新世紀になってもエヴァンゲリオンも現れないし、ハンサムなロボットが家事をしてくれることもないし、窓の外を見ても自動車が地上一メートルあたりを浮かんで走っているのが見えるわけでもない。簡単にインフルエンザが治るなんてことも全くない。風邪薬のかわりに生姜をすり下ろして蜂蜜まぜて熱湯で溶かして飲み、人物の判断は、データ分析ではなくて顔で決めるという二十世紀どころか十九世紀的な毎日を送っている私であるが、以下の七冊を読んで「ああ、やっぱり二一世紀だなあ」と、あらためて感じた。

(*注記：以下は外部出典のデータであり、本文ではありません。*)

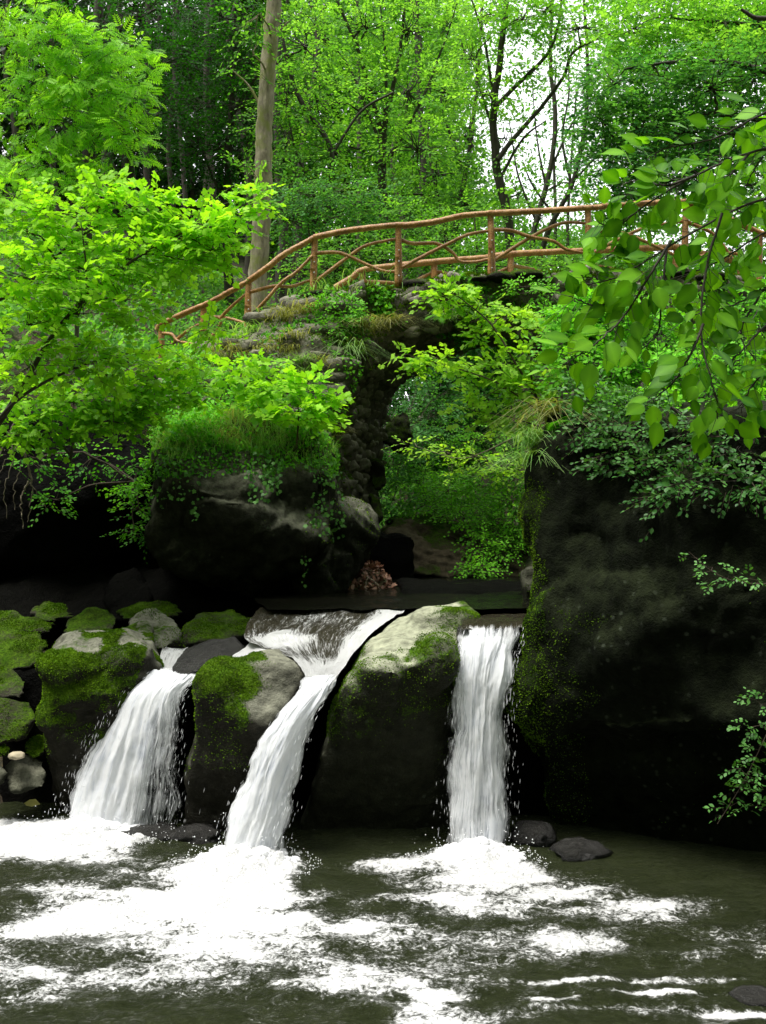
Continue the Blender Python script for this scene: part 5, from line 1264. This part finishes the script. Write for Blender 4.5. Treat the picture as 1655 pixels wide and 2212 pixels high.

日本人にとって二一世紀に確実なのは、少子化と高齢化だ。やたら子どもを産むほど、コストとリスクを考えずに「無私な愛」に走るほど、日本の女はもう情報不足でもないし自虐趣味もない。問題は、少子化と高齢化のために生じる労働力不足を移民受け入れで補う状況のときに生じる。移民差別の是正?何を偽善的なサヨクの馬鹿優等生みたいなこと言っているのか。移民受け入れとは、私たち在日日本人が、既得権益を持った主流日本人=ニッポンWASPになるってことだ。不平不満の被害者意識いっぱいの移民に、良き日本市民になりたいな〜と、欲望させないといけないってことだ。「責任と自覚をもって狡猾に社会を運営するが、外見はあくまでも謙虚でリベラルな大人」として、主流日本人は演技し行動しないといけない。二一世紀は、日本人の成人式をするのです。